There are two things I want to touch on here. The first is actually a side point that I may expound upon later. The title phrase "Spare the rod, spoil the child" is one that many people "know" is in the Bible. When in fact, it is not. It is actually first found in a poem written by Samual Butler in 1664 entitled “Hudibras.”
However, with this phrase, the poet mirrors what is actually said in Proverbs 13:24 "He who spares the rod hates his son, but he who loves him is careful to discipline him." This is in direct contradiction to what many believe today. Many believe that if you love your child, you will not punish them. And spanking a child is almost a criminal act. Proverbs goes on to say in Proverbs 19:18 "Discipline your son, for in that there is hope; do not be a willing party to his death." Death here can of course be both physical and spiritual. Spiritual death (eternal damnation) of course being the most important. Proverbs 22:15 says "Folly is bound up in the heart of a child,but the rod of discipline will drive it far from him." Proverbs 23:13 "Do not withhold discipline from a child; if you punish him with the rod, he will not die." Two notes I want to make here. One) This is not condoning child abuse. The words here are punish and discipline. Two) The word "rod" is also translated loosely as "palm frond" What we would call a "switch" not a steel rod. Proverbs 29:15-17 says "(15) The rod of correction imparts wisdom, but a child left to himself disgraces his mother. (16) When the wicked thrive, so does sin, but the righteous will see their downfall. (17) Discipline your son, and he will give you peace; he will bring delight to your soul."
It doesn't take a very wise man to see what the lack of care and discipline in the home has done to our society today. Love and discipline are both necessary. One without the other will ruin the child, and be the downfall of the parent.
Also many people today try to substitute something else for "the rod" or spanking. It is human nature that we learn quickly from pain. Many of us have seen an incident where a child is told something many, many times. For example a parent repeatedly tells their child "Don't touch that. It's hot." Only to later hear the child screaming in pain because they touched it. In most cases, the child will not ever again purposefully touch the object. This is obviously not because he or she was told repeatedly not to do so, but rather because it hurt when they did it. Furthermore the child learns to listen more to the adult about things being hot. This is because they learned from the pain. And when our discipline is painful it is much less likely that we will ever have to be punished for it again. An example from my own life; Once when I was young, my sister and I used crayons and scribbled all over the walls at my Grand-Mothers house. As punishment, she made us scrub those walls for what seemed an eternity, and we thought she was the meanest woman in the world. But a while later, we did the same thing at our own house. My father gave us three swats each with a belt. We never did it again. In fact we rarely gave our parents occasion to punish us at all.

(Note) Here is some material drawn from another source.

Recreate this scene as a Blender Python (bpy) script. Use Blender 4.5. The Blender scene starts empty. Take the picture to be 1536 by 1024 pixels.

I can also tell you about a friend. She had two boys, and she believed in spankings. The oldest was among the most well behaved children I have ever met. He was very nice to be around, and very polite. He was rarely punished, because he was such a good boy.
Tragically the youngest died in an accident. This, of course, traumatised the mother. As a result, she would never again punish her children beyond "yelling at them."
A few years later she had another son. Her first son was still a "little angel" all this time. It wasn't until the new child was about three or four years old that the oldest realised that his mother would not actually physically punish them anymore. In his mind, this seemed to free the child to do what he wanted.
Both have grown up now, and are in and out of jail.
Hebrews 12:6 "because the Lord disciplines those he loves, and he punishes everyone he accepts as a son." If God punishes those he loves, how can we call it wrong? Hebrews 12:11 says "No discipline seems pleasant at the time, but painful. Later on, however, it produces a harvest of righteousness and peace for those who have been trained by it." The point of punishment should be two-fold. One is to teach the child not to do wrong, and the other is to not need to punish them in the future. And it benefits the one being punished perhaps even more than the one punishing.